▶ _Raw records_
....................
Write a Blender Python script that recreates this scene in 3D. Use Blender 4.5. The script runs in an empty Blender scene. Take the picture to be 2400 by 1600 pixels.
....................
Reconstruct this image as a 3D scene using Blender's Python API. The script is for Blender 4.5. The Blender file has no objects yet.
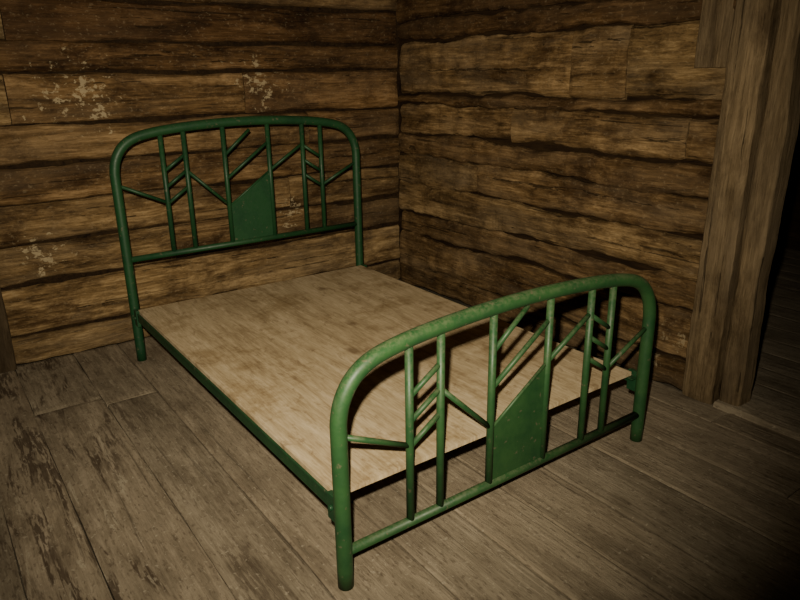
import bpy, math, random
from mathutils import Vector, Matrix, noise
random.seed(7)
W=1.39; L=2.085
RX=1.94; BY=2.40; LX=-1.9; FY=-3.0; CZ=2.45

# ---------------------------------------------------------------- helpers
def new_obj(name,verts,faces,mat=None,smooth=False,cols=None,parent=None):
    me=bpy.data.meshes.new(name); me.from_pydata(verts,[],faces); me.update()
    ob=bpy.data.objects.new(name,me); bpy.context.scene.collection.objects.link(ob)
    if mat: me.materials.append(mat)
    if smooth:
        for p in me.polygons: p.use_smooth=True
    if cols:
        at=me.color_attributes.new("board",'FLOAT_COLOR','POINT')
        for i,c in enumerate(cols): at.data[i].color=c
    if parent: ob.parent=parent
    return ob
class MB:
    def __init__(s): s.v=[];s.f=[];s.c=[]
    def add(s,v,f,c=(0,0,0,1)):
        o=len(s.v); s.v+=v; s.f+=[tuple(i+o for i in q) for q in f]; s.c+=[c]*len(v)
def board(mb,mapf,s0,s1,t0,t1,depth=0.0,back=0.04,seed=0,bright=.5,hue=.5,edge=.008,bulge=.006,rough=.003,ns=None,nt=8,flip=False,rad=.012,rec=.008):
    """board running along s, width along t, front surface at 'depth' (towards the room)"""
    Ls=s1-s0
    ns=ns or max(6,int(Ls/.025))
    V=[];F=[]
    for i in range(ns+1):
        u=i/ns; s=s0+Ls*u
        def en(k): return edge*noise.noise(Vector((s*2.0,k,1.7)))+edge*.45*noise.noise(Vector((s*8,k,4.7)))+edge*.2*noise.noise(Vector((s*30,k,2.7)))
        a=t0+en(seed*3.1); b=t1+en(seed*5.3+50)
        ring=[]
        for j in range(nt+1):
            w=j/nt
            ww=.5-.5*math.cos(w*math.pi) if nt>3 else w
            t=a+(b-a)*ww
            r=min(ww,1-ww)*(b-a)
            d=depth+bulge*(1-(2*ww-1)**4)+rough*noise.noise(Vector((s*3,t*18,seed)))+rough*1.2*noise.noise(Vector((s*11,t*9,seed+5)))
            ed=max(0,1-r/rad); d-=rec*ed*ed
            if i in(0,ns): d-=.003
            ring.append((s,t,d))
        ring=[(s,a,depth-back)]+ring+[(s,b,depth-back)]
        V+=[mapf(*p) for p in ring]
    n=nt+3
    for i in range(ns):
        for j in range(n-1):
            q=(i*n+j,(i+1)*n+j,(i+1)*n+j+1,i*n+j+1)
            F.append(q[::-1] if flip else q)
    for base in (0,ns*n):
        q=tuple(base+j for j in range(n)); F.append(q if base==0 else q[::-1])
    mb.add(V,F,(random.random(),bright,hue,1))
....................
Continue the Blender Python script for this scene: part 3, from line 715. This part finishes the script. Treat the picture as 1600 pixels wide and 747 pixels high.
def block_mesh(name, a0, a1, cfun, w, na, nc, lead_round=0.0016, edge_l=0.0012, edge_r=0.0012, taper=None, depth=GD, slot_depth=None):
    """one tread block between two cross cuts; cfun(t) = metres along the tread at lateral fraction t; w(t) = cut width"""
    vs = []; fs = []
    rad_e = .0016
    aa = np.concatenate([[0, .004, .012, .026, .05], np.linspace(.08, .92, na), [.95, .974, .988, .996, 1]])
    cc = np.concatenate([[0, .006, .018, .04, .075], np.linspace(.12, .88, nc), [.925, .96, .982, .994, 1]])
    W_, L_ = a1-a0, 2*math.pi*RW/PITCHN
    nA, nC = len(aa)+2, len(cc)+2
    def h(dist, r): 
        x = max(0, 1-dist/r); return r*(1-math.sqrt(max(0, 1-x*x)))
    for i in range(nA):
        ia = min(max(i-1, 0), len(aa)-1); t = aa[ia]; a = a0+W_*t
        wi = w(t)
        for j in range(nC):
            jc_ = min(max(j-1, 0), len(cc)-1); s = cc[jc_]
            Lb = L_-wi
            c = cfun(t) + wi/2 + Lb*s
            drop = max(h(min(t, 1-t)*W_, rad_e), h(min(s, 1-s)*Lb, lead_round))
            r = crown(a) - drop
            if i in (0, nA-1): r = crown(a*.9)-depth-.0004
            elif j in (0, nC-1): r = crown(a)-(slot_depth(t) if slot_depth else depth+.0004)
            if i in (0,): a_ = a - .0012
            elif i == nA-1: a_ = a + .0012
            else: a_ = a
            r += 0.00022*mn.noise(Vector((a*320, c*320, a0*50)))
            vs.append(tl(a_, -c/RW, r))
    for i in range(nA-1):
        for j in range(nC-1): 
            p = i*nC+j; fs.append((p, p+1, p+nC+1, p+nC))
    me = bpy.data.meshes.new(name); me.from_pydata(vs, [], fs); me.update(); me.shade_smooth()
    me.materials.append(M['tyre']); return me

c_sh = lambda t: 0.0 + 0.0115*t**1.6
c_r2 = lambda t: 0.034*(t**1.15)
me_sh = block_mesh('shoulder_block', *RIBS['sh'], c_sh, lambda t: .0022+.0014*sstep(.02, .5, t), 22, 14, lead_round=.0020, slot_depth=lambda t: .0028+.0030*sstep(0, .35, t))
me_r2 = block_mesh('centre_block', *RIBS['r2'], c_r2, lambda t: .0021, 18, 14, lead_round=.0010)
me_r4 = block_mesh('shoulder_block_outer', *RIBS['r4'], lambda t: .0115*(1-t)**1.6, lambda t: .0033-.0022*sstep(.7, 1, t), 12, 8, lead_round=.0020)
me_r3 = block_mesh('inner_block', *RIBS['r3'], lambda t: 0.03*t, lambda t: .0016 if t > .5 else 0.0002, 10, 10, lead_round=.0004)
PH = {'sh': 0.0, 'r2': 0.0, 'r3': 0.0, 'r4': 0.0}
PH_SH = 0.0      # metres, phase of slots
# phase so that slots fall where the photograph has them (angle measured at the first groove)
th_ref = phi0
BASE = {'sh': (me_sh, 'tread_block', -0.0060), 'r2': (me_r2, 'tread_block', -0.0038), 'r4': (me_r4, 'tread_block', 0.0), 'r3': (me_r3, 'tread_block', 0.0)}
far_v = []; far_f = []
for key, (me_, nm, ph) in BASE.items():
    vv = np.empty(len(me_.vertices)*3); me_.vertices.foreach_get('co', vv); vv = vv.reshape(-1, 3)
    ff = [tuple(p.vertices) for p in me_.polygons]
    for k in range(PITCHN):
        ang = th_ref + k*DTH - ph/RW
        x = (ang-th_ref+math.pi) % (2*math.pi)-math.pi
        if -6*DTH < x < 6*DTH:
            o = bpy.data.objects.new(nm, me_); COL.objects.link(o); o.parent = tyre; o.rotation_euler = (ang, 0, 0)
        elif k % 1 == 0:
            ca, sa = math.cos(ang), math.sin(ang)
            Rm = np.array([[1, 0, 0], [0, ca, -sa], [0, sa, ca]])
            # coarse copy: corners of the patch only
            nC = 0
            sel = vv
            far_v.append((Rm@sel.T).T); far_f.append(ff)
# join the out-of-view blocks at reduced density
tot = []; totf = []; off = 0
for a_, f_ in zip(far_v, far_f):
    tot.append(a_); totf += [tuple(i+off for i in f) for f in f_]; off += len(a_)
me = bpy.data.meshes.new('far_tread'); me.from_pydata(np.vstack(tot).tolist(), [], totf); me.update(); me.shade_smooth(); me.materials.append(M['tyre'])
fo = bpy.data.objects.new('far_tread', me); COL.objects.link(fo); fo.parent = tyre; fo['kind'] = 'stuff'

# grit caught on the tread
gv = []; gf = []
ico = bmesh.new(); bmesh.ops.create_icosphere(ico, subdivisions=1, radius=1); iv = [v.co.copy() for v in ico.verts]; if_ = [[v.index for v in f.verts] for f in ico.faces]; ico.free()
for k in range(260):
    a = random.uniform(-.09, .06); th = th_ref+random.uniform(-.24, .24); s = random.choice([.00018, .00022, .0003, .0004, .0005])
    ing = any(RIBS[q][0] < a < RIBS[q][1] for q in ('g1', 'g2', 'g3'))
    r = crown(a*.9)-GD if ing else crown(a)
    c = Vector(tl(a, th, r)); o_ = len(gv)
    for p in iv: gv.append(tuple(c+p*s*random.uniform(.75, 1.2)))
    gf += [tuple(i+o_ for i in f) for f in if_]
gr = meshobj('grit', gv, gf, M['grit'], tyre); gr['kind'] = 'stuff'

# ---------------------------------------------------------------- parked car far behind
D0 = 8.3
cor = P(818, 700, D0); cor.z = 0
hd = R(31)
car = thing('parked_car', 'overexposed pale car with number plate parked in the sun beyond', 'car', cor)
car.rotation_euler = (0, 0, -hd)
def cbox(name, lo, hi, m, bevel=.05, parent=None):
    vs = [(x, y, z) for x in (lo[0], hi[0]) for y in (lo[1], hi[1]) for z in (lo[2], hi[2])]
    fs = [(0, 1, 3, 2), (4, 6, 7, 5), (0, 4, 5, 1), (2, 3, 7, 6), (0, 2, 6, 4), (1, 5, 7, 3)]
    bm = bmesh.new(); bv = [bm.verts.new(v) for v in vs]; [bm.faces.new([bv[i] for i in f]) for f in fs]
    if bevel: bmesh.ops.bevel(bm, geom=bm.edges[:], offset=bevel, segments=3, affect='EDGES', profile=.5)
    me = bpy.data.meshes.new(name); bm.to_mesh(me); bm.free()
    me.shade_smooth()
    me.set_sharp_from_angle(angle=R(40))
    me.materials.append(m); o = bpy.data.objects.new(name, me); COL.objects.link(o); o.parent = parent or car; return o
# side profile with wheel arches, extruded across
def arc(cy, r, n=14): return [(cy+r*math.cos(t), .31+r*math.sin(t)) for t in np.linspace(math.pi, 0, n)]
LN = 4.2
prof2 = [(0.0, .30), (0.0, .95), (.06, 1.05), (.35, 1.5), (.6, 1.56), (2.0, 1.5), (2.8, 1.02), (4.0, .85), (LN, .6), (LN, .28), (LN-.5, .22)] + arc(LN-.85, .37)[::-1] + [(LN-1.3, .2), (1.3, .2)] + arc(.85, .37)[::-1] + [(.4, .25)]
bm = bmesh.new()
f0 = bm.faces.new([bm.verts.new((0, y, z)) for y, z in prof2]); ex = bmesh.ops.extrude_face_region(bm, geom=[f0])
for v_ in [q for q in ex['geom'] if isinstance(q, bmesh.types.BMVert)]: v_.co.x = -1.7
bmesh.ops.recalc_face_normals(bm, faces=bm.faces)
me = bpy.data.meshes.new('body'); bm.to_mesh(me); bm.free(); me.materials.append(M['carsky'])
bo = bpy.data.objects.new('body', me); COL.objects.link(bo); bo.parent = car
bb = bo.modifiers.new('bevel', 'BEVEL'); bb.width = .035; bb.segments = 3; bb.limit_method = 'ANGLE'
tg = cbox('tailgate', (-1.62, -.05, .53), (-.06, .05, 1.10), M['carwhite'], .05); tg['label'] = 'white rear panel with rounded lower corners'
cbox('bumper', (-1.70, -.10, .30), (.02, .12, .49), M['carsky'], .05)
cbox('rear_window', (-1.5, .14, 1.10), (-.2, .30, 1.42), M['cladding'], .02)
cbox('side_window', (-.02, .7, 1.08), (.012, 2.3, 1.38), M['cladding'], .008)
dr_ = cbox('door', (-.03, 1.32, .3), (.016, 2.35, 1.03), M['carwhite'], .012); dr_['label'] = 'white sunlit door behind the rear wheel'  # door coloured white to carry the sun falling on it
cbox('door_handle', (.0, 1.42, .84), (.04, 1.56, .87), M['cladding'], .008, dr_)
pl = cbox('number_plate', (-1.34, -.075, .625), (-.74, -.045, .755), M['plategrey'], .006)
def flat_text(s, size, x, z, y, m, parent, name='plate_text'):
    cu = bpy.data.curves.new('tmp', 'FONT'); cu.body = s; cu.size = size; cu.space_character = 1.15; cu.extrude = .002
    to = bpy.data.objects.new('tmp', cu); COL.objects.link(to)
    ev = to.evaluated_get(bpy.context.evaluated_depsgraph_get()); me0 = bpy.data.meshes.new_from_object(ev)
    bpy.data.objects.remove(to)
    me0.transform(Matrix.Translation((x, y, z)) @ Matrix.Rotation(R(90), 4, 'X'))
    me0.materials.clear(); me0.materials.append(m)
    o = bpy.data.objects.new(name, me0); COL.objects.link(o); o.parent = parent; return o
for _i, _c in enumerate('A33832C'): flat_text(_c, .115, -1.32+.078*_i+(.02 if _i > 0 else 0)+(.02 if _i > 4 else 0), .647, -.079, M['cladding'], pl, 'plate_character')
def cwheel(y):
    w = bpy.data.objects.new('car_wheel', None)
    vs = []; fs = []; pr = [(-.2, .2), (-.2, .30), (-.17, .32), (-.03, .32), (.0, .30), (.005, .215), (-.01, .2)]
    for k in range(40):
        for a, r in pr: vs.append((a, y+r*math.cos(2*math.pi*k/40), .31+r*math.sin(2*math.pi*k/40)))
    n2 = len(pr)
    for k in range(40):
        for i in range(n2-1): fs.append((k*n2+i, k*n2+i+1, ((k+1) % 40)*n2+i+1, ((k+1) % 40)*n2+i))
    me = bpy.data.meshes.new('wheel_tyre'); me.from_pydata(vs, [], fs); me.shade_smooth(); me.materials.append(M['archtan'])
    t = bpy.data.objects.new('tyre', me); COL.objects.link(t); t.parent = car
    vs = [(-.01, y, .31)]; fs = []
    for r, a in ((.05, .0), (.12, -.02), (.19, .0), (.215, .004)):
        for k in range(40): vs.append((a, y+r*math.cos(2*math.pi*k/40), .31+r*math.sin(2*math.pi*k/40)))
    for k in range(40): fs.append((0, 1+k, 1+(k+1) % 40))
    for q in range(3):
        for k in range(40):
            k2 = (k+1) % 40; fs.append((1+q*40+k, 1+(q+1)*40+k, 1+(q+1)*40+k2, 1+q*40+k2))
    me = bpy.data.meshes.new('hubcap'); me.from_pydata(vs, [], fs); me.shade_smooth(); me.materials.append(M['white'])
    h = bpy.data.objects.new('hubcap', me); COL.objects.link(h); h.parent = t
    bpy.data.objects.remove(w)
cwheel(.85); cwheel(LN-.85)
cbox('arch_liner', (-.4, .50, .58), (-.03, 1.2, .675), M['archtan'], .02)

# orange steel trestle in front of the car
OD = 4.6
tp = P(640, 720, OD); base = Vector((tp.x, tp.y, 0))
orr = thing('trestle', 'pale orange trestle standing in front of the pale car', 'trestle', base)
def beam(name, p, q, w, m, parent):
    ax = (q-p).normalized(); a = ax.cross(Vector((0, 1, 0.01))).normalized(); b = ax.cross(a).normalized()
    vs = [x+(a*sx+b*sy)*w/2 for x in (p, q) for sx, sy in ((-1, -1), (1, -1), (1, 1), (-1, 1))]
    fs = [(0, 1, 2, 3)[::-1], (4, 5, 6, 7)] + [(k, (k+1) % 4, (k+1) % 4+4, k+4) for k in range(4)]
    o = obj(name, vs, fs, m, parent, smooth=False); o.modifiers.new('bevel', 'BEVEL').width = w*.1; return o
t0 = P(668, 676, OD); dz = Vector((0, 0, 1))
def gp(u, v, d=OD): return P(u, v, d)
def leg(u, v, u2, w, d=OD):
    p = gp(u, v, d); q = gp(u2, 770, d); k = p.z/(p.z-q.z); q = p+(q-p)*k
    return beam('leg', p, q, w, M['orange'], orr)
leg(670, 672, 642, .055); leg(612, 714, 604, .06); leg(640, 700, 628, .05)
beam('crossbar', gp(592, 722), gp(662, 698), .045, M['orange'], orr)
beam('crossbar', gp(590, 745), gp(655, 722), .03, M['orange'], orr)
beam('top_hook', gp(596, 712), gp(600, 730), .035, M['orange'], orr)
....................
▶ _The exercise_
Write out again exactly the lines above from the one with "Reconstruct this image" through the one with "RX=1.94; BY=2.40; LX=-1.9; FY=-3.0; CZ=2.45", adding no other lines and no pictures.

▶ _Complete output_
Reconstruct this image as a 3D scene using Blender's Python API. The script is for Blender 4.5. The Blender file has no objects yet.
import bpy, math, random
from mathutils import Vector, Matrix, noise
random.seed(7)
W=1.39; L=2.085
RX=1.94; BY=2.40; LX=-1.9; FY=-3.0; CZ=2.45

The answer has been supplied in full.